3. And I think it is a mistake to try to be "smart", guessing that
   what's best for a novice by using "dumb" matching.  If you want
   to try to be smart then you need to do something more/other than
   just return all matches of any two of the words.

More importantly, as I said, I think this should be a user choice,
not just a design-time choice.  Even Kim suggested user choice:

 We could put a "button bar" at the top of the apropos output with
 the following buttons:

   [Match all words]  [anchored match]  [search documentation]

(No such user choice was ever implemented, AFAIK.)

Back to my summary of the thread -

A certain Eli Z came out clearly in favor of AND, and against OR'd
pairwise (AND) matches:

 Perhaps that's because they want to show off the number of hits
 they return.  I was always annoyed by ORing, and many times catch
 myself forgetting to type the magic that makes it do an AND.
 Because I always want the AND method.

and

 > I don't like the "and" approach -- at least not as the default.

 I'm afraid anything else will bring too many hits.  A docs search
 tool that returns gobs of information is not very useful, in my
 experience.

and

 I'm afraid this rule will bring many false hits, and I think we
 should beware of that as the plague.

Kim then backed off a bit from pairwise matching:

 if matching only two words gives too many matches for documentation,
 require three (or four) matching words.

To which Mr Z said:

 a rule based on the number of matched keywords is not good enough,
 since sometimes even one word is enough to yield a very  accurate
 result.

Miles said (and Mr Z agreed):

 I think it's clear that we need a bit of experience with this
 stuff, so we can see how well the various alternatives actually
 work in practice, rather than sitting around pontificating...

Well, we don't seem to have experimented with different approaches,
but rather have just gone with OR'd AND'd pair matches.
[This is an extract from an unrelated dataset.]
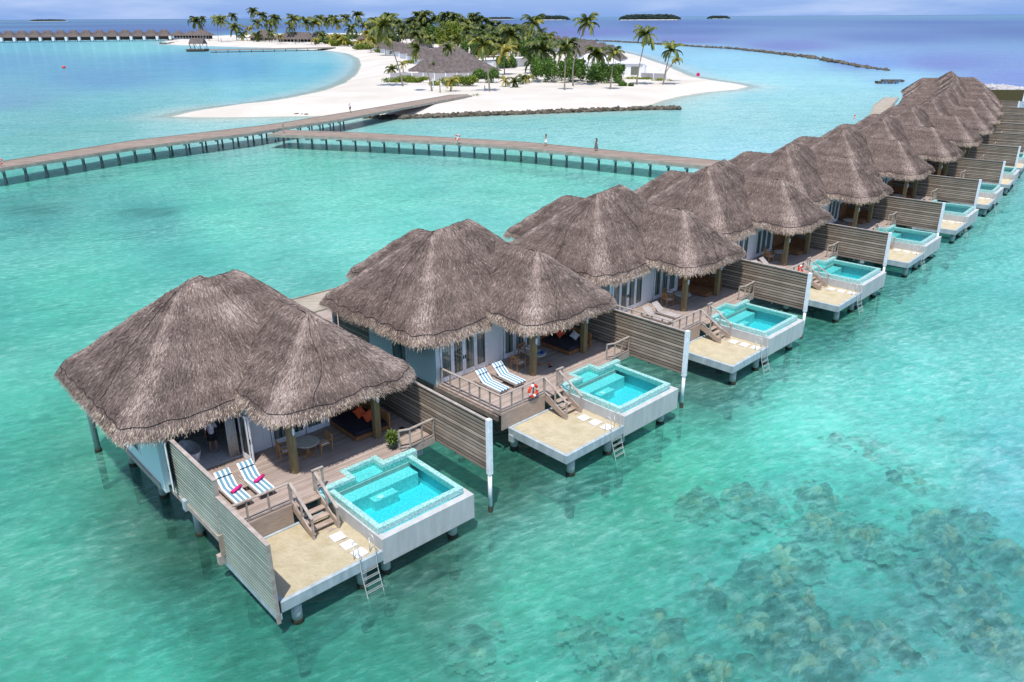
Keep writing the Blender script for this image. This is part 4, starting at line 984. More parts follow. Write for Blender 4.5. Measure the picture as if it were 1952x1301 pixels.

In the end,
RMS decided that pairwise matching "seems more useful", Kim
implemented it, and that was that.

Note that Kai G mentioned what Nicolas R suggested recently: It's OK
to return tons of hits, including noise, if you sort by relevance.
And RMS said "that is the best way to handle the argument".

But as I said before, a major problem with that approach is that it
interferes with other sort possibilities.  If you have many hits, most
of which are noise, the *only* order in which the noise can reasonably
be ignored is relevance (e.g. more AND matches first, fewer later).
You cannot reorder those alphabetically, or by putting all function
names first, then variable names, or any other meaningful order.
Doing that would push all the noise throughout the list of hits.

IOW, a high-noise (high recall, low precision) return set requires
an ordering that keeps the noise farther from immediate view.  Users
deserve to be able to use different sort orders, and the approach
of noise-might-help-sometimes-&-costs-nothing-if-far-from-view
interferes with sorting.

Finally, Eli mentioned also the possibility that is used in Icicles
and probably some other completion UIs: let the user progressively
refine the set of returned hits.

 The user enters a query.  The system does the search and presents
 a menu of possible refinements of the original search spec.  The
 user chooses one of the possibilities, and the process repeats,
 until the list of possible hits is shorter than some predefined
 value; when that happens, the list of hits is displayed.

 The user never needs to wade through gobs of hits, trying to
 figure out which one is relevant to his/her query.

Whether the hits returned at each refinement stage are displayed
or not is not the question (IMO).  In Icicles, a user can choose
whether to see the hits at each stage.  But it is generally useful,
IMO, to show them, even when there are many.  That doesn't imply
that a user must "wade through" them, but s?he can get an idea 
of what's there - and that helps guide upcoming refinement patterns.